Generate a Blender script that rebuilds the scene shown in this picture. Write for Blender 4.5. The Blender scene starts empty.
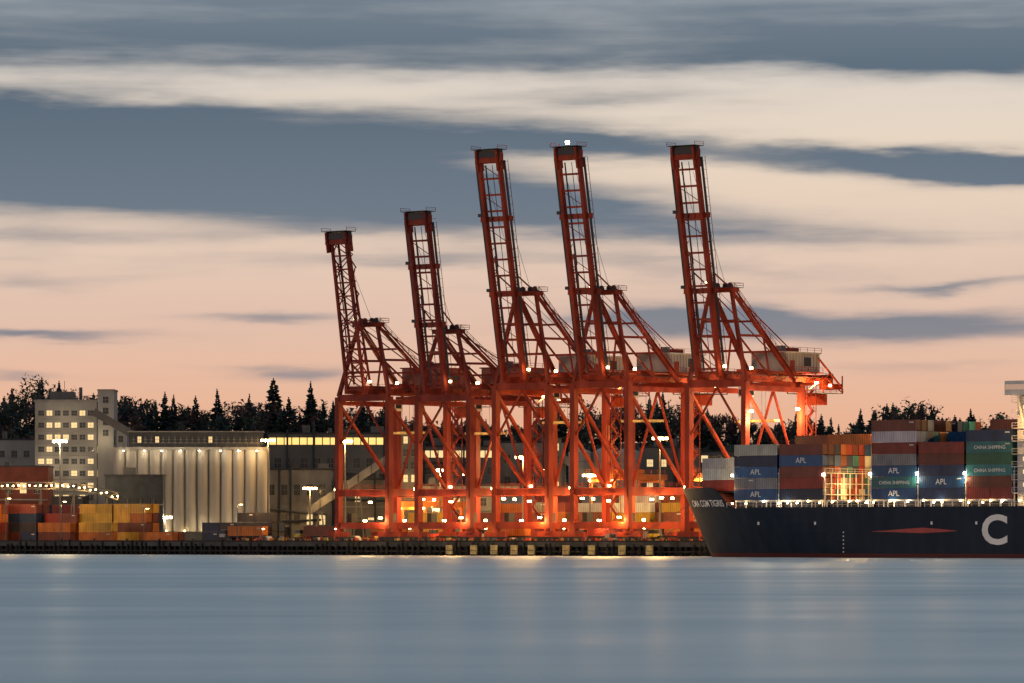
import bpy, math, random
import numpy as np
from mathutils import Vector, Matrix
random.seed(7); rng=np.random.default_rng(7)
S=bpy.context.scene
COL=bpy.context.collection
def lin(r,g,b):
    f=lambda c:(c/255/12.92) if c/255<=0.04045 else ((c/255+0.055)/1.055)**2.4
    return (f(r),f(g),f(b),1)
# ------------------------------------------------------------ materials
def mat(name,col,rough=0.6,metal=0.0,var=0.25,scale=0.4,stretch=(1,1,1),vcol=False,emit=None,estr=0,bump=0,det=4,spec=.4):
    m=bpy.data.materials.new(name); m.use_nodes=True
    nt=m.node_tree; N=nt.nodes; Lk=nt.links; p=N['Principled BSDF']
    p.inputs['Roughness'].default_value=rough; p.inputs['Metallic'].default_value=metal; p.inputs['Specular IOR Level'].default_value=spec
    tc=N.new('ShaderNodeTexCoord'); mp=N.new('ShaderNodeMapping'); mp.inputs['Scale'].default_value=stretch
    Lk.new(tc.outputs['Object'],mp.inputs['Vector'])
    nz=N.new('ShaderNodeTexNoise'); nz.inputs['Scale'].default_value=scale; nz.inputs['Detail'].default_value=det
    Lk.new(mp.outputs[0],nz.inputs['Vector'])
    mr=N.new('ShaderNodeMapRange'); mr.inputs[1].default_value=0.3; mr.inputs[2].default_value=0.7
    mr.inputs[3].default_value=1-var; mr.inputs[4].default_value=1+var*0.5
    Lk.new(nz.outputs['Fac'],mr.inputs[0])
    mx=N.new('ShaderNodeVectorMath'); mx.operation='SCALE'
    if vcol:
        at=N.new('ShaderNodeAttribute'); at.attribute_name='Col'; Lk.new(at.outputs['Color'],mx.inputs[0])
    else:
        mx.inputs[0].default_value=col[:3]
    Lk.new(mr.outputs[0],mx.inputs['Scale']); Lk.new(mx.outputs[0],p.inputs['Base Color'])
    if bump:
        b=N.new('ShaderNodeBump'); b.inputs['Strength'].default_value=bump; b.inputs['Distance'].default_value=0.3
        Lk.new(nz.outputs['Fac'],b.inputs['Height']); Lk.new(b.outputs[0],p.inputs['Normal'])
    if emit:
        p.inputs['Emission Color'].default_value=(*emit,1); p.inputs['Emission Strength'].default_value=estr
    return m
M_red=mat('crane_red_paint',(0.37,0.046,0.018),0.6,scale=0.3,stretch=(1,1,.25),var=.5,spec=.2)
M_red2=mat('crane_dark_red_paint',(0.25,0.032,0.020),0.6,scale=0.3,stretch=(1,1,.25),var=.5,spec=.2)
M_dk=mat('dark_steel',(0.035,0.035,0.04),0.6)
M_rope=mat('steel_rope',(0.05,0.045,0.045),0.6)
M_white=mat('white_paint',(0.62,0.60,0.57),0.5,var=.2)
M_logo=mat('white_lettering',(0.78,0.78,0.77),0.5,var=.1)
M_panel=mat('grey_white_panel',(0.45,0.41,0.38),0.6,var=.2)
M_glass=mat('window_glass',(0.03,0.04,0.05),0.12,var=.1)
M_lit=mat('lit_window',(0.6,0.5,0.3),0.4,emit=(1,0.70,0.32),estr=1.0)
M_litb=mat('lit_strip_window',(0.6,0.5,0.3),0.4,emit=(1,0.62,0.17),estr=1.3,var=.6,scale=.3)
M_bulb=mat('lamp_glow',(1,.8,.5),0.4,emit=(1,0.68,0.28),estr=34)
M_bulbw=mat('lamp_glow_pale',(1,.9,.7),0.4,emit=(1,0.84,0.56),estr=40)
M_conc=mat('concrete',(0.30,0.29,0.27),0.85,var=.35,scale=.25,stretch=(1,1,.35),bump=.3)
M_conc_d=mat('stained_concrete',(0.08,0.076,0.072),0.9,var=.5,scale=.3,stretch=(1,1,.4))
M_silo=mat('silo_concrete',(0.42,0.40,0.365),0.85,var=.3,scale=.25,stretch=(1,1,.12))
M_bld=mat('elevator_concrete',(0.37,0.36,0.34),0.85,var=.3,scale=.15,stretch=(1,1,.3))
M_bldg=mat('grey_cladding',(0.17,0.165,0.16),0.7,var=.35,scale=.12,stretch=(1,1,.3))
M_bldd=mat('dark_cladding',(0.05,0.06,0.075),0.7,var=.3)
M_roof=mat('dark_roofing',(0.06,0.062,0.07),0.8,var=.3)
M_maroon=mat('maroon_cladding',(0.20,0.05,0.035),0.7,var=.3)
M_wood=mat('pile_timber',(0.035,0.030,0.026),0.9,var=.5,scale=1)
M_yel=mat('yellow_fender_paint',(0.62,0.47,0.20),0.7,var=.5,scale=1)
M_cont=mat('container_paint',(1,1,1),0.5,vcol=True,var=.3,scale=.5,stretch=(1,1,.5),spec=.3)
M_orange=mat('orange_paint',(0.60,0.17,0.03),0.5,var=.3)
M_rubber=mat('rubber',(0.02,0.02,0.02),0.85)
M_leaf=mat('foliage',(1,1,1),0.85,vcol=True,var=.35,scale=.15,det=2)
M_bark=mat('bark',(0.05,0.038,0.032),0.9)
M_ground=mat('asphalt_ground',(0.05,0.05,0.052),0.9,var=.4,scale=.02,bump=.2)
M_hill=mat('hill_soil_grass',(0.035,0.042,0.028),0.95,var=.4,scale=.05)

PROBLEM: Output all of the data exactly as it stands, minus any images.

FINAL RESULT:
Generate a Blender script that rebuilds the scene shown in this picture. Write for Blender 4.5. The Blender scene starts empty.
import bpy, math, random
import numpy as np
from mathutils import Vector, Matrix
random.seed(7); rng=np.random.default_rng(7)
S=bpy.context.scene
COL=bpy.context.collection
def lin(r,g,b):
    f=lambda c:(c/255/12.92) if c/255<=0.04045 else ((c/255+0.055)/1.055)**2.4
    return (f(r),f(g),f(b),1)
# ------------------------------------------------------------ materials
def mat(name,col,rough=0.6,metal=0.0,var=0.25,scale=0.4,stretch=(1,1,1),vcol=False,emit=None,estr=0,bump=0,det=4,spec=.4):
    m=bpy.data.materials.new(name); m.use_nodes=True
    nt=m.node_tree; N=nt.nodes; Lk=nt.links; p=N['Principled BSDF']
    p.inputs['Roughness'].default_value=rough; p.inputs['Metallic'].default_value=metal; p.inputs['Specular IOR Level'].default_value=spec
    tc=N.new('ShaderNodeTexCoord'); mp=N.new('ShaderNodeMapping'); mp.inputs['Scale'].default_value=stretch
    Lk.new(tc.outputs['Object'],mp.inputs['Vector'])
    nz=N.new('ShaderNodeTexNoise'); nz.inputs['Scale'].default_value=scale; nz.inputs['Detail'].default_value=det
    Lk.new(mp.outputs[0],nz.inputs['Vector'])
    mr=N.new('ShaderNodeMapRange'); mr.inputs[1].default_value=0.3; mr.inputs[2].default_value=0.7
    mr.inputs[3].default_value=1-var; mr.inputs[4].default_value=1+var*0.5
    Lk.new(nz.outputs['Fac'],mr.inputs[0])
    mx=N.new('ShaderNodeVectorMath'); mx.operation='SCALE'
    if vcol:
        at=N.new('ShaderNodeAttribute'); at.attribute_name='Col'; Lk.new(at.outputs['Color'],mx.inputs[0])
    else:
        mx.inputs[0].default_value=col[:3]
    Lk.new(mr.outputs[0],mx.inputs['Scale']); Lk.new(mx.outputs[0],p.inputs['Base Color'])
    if bump:
        b=N.new('ShaderNodeBump'); b.inputs['Strength'].default_value=bump; b.inputs['Distance'].default_value=0.3
        Lk.new(nz.outputs['Fac'],b.inputs['Height']); Lk.new(b.outputs[0],p.inputs['Normal'])
    if emit:
        p.inputs['Emission Color'].default_value=(*emit,1); p.inputs['Emission Strength'].default_value=estr
    return m
M_red=mat('crane_red_paint',(0.37,0.046,0.018),0.6,scale=0.3,stretch=(1,1,.25),var=.5,spec=.2)
M_red2=mat('crane_dark_red_paint',(0.25,0.032,0.020),0.6,scale=0.3,stretch=(1,1,.25),var=.5,spec=.2)
M_dk=mat('dark_steel',(0.035,0.035,0.04),0.6)
M_rope=mat('steel_rope',(0.05,0.045,0.045),0.6)
M_white=mat('white_paint',(0.62,0.60,0.57),0.5,var=.2)
M_logo=mat('white_lettering',(0.78,0.78,0.77),0.5,var=.1)
M_panel=mat('grey_white_panel',(0.45,0.41,0.38),0.6,var=.2)
M_glass=mat('window_glass',(0.03,0.04,0.05),0.12,var=.1)
M_lit=mat('lit_window',(0.6,0.5,0.3),0.4,emit=(1,0.70,0.32),estr=1.0)
M_litb=mat('lit_strip_window',(0.6,0.5,0.3),0.4,emit=(1,0.62,0.17),estr=1.3,var=.6,scale=.3)
M_bulb=mat('lamp_glow',(1,.8,.5),0.4,emit=(1,0.68,0.28),estr=34)
M_bulbw=mat('lamp_glow_pale',(1,.9,.7),0.4,emit=(1,0.84,0.56),estr=40)
M_conc=mat('concrete',(0.30,0.29,0.27),0.85,var=.35,scale=.25,stretch=(1,1,.35),bump=.3)
M_conc_d=mat('stained_concrete',(0.08,0.076,0.072),0.9,var=.5,scale=.3,stretch=(1,1,.4))
M_silo=mat('silo_concrete',(0.42,0.40,0.365),0.85,var=.3,scale=.25,stretch=(1,1,.12))
M_bld=mat('elevator_concrete',(0.37,0.36,0.34),0.85,var=.3,scale=.15,stretch=(1,1,.3))
M_bldg=mat('grey_cladding',(0.17,0.165,0.16),0.7,var=.35,scale=.12,stretch=(1,1,.3))
M_bldd=mat('dark_cladding',(0.05,0.06,0.075),0.7,var=.3)
M_roof=mat('dark_roofing',(0.06,0.062,0.07),0.8,var=.3)
M_maroon=mat('maroon_cladding',(0.20,0.05,0.035),0.7,var=.3)
M_wood=mat('pile_timber',(0.035,0.030,0.026),0.9,var=.5,scale=1)
M_yel=mat('yellow_fender_paint',(0.62,0.47,0.20),0.7,var=.5,scale=1)
M_cont=mat('container_paint',(1,1,1),0.5,vcol=True,var=.3,scale=.5,stretch=(1,1,.5),spec=.3)
M_orange=mat('orange_paint',(0.60,0.17,0.03),0.5,var=.3)
M_rubber=mat('rubber',(0.02,0.02,0.02),0.85)
M_leaf=mat('foliage',(1,1,1),0.85,vcol=True,var=.35,scale=.15,det=2)
M_bark=mat('bark',(0.05,0.038,0.032),0.9)
M_ground=mat('asphalt_ground',(0.05,0.05,0.052),0.9,var=.4,scale=.02,bump=.2)
M_hill=mat('hill_soil_grass',(0.035,0.042,0.028),0.95,var=.4,scale=.05)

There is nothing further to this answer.